The lecture ended with how we should deal with aggression; to forgive.

Sometimes, I overthink. Perhaps more than sometimes.
I recall the past.
I think of people and things that I used to have/
              people and things that I did not have/
              people and things that I lost/
              the mistakes I have made
              and chances I missed.
And it kills me.

Overthinking & not letting go is probably the most torturing & mentally-abusive thing I ever did to myself.
The ideas of 'I should have...' and 'I shouldn't have...' just battle in my mind in a very disturbing way which makes the word 'haunting' very appropriate to use.

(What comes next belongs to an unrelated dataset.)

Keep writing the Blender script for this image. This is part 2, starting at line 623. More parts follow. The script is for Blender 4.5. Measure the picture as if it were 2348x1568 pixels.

My inspiring psychology prof said, 'forgiving is not forgetting.'
Forgiving doesn't mean you don't have feelings over what happened,
it means that you understand clearly what happened but decide not to let emotions take over you anymore.
She's right.

When overthinking and recalling the past is too unbearably painful, I say to myself,
'it doesn't matter anymore.'
I have said it too many times, mostly out of frustration, instead of letting go or forgiveness.

This time when I say 'it doesn't matter anymore' to myself or somebody else,
I truly meant forgiveness and let go, not with bitterness but with sincerity and love.

All that love and sincerity comes from gratitude.
That I am grateful for what happened to me because it makes me stronger & better.
That I know the best way to greet the future is learning from the past and not making the same mistake twice.

It's over & things are gonna be alright now.